After a couple of subpar efforts, Godwin (Queen of the Underworld, 2006, etc.) is back in top form with a gripping tale of jealousies and power struggles at a Catholic girls' school. In the year 2001, elderly Mother Suzanne Ravenel tape-records her memories of her 50 years at Mount Saint Gabriel's in the Appalachian mountains of North Carolina. Her worst memories are of the dreadful school year 1951-52, when a turbulent ninth grader provoked an outburst that resulted in the headmistress being sent on a leave of absence. Mother Ravenel's own student years at Mount Saint Gabriel's in the 1930s also figure in the story, as does her fraught friendship with Antonia Tilden. This being the South, the separate generations are connected by blood and grievances. Antonia's orphaned niece Chloe is in that 1951-52 ninth-grade class, and she becomes best friends with manipulative, needy Tildy Stratton, daughter of Antonia's embittered twin Cordelia, who's convinced that Suzanne Ravenel's pushiness led to Antonia abandoning her true vocation as a nun. Cordelia's animosity and malice drive the plot, as Tildy takes up her mother's vendetta against the admittedly bossy, self-righteous Mother Ravenel. Chloe's kind Uncle Henry is the only male character of any significance; the emphasis is on female friendships, especially the adolescent variety, with its gusts of hormonal emotions and intricate maneuvers for position.
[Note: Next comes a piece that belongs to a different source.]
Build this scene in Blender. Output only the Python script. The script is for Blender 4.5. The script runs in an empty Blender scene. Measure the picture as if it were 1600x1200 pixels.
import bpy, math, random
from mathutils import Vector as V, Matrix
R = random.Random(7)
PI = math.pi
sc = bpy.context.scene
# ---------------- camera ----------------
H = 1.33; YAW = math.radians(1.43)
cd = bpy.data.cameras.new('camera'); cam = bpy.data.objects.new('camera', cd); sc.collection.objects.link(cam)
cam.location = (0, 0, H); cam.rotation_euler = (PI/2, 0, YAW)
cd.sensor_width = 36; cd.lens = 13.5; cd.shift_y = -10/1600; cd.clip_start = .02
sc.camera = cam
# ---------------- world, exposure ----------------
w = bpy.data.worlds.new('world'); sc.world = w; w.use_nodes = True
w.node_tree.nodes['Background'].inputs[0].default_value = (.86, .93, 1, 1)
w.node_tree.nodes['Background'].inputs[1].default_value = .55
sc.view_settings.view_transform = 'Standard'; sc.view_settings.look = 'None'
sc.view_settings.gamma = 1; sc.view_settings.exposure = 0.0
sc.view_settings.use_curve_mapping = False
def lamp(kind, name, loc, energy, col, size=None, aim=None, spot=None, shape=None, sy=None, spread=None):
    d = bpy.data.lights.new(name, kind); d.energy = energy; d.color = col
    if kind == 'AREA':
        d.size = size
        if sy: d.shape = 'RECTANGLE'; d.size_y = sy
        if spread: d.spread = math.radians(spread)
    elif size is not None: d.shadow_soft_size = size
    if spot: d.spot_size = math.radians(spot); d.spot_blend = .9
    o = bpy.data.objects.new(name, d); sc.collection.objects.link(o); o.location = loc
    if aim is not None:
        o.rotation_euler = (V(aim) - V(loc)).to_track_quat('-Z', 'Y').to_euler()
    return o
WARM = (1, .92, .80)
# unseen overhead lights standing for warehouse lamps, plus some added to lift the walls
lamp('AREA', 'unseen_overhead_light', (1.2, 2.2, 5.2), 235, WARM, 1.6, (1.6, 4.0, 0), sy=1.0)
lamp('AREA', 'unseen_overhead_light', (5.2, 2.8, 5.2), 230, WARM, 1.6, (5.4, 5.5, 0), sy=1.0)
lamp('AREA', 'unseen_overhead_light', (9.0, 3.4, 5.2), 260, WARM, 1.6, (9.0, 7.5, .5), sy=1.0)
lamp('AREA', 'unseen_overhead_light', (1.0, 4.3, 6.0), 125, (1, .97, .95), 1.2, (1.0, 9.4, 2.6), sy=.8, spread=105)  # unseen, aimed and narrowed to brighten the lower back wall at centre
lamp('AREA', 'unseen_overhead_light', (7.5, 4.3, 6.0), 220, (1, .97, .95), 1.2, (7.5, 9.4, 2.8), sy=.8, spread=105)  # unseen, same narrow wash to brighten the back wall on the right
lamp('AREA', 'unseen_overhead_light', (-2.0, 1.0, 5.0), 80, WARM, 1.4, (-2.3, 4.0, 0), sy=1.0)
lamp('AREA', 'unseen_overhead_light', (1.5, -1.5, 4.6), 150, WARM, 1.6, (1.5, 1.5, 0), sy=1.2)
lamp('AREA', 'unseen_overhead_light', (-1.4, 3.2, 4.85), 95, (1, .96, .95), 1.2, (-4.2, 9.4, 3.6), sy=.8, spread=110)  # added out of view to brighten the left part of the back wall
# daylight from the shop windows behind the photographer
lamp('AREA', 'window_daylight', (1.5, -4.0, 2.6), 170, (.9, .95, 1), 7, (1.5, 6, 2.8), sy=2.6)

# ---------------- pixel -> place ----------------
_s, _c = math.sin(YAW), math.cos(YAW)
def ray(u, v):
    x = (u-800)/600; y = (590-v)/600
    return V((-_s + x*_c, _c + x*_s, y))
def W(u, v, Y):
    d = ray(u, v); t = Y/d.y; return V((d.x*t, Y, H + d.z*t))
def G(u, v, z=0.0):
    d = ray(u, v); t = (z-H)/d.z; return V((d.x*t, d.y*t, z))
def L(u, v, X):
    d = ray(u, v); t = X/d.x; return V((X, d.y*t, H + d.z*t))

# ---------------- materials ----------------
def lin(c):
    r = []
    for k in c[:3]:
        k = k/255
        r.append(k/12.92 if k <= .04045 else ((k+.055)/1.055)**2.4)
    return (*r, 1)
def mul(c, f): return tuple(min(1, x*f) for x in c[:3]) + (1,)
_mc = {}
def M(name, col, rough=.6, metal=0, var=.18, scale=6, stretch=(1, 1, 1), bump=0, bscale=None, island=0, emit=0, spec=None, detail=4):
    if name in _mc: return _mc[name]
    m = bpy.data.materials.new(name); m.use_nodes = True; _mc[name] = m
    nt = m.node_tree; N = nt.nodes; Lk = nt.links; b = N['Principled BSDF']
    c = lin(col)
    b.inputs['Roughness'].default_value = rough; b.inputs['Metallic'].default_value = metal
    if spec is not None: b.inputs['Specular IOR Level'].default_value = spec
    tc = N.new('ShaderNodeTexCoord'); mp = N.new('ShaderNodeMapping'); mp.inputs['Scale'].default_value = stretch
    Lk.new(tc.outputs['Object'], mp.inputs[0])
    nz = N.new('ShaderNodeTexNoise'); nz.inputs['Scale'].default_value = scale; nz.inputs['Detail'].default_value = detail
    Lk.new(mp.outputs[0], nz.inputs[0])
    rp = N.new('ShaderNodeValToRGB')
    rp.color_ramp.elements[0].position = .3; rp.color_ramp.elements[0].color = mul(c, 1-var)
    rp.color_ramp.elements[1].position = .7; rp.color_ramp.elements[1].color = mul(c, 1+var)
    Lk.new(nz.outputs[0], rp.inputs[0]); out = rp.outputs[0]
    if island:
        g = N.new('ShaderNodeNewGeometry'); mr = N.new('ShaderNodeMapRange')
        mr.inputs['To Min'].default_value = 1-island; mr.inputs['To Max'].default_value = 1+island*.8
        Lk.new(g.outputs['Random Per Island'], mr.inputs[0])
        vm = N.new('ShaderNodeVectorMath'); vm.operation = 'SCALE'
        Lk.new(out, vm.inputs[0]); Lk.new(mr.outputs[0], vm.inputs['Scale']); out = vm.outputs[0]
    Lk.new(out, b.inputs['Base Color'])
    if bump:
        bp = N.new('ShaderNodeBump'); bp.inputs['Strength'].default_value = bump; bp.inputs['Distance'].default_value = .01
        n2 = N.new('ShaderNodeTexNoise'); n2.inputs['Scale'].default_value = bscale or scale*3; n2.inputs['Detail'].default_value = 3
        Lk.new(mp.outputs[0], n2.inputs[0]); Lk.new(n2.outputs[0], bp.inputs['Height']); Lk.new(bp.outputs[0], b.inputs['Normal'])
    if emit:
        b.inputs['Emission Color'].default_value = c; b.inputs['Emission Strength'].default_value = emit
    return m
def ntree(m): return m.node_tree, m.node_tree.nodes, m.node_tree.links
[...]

Bad mothers get a good deal of attention as well (there are quite a few of them), and Godwin elicits our understanding for all her characters without letting them off the hook for bad behavior. She skillfully unfolds fascinatingly tangled motives as she keeps the action bustling along. Moving final scenes show an old nun realizing that mixed motives matter less than a lifetime of service, and two old friends reconnecting after 55 years, matured and seasoned by what they've endured, but not so very different from what they were at 14. A strong story populated by a host of memorable characters-smart, satisfying fiction, one of the author's best in years.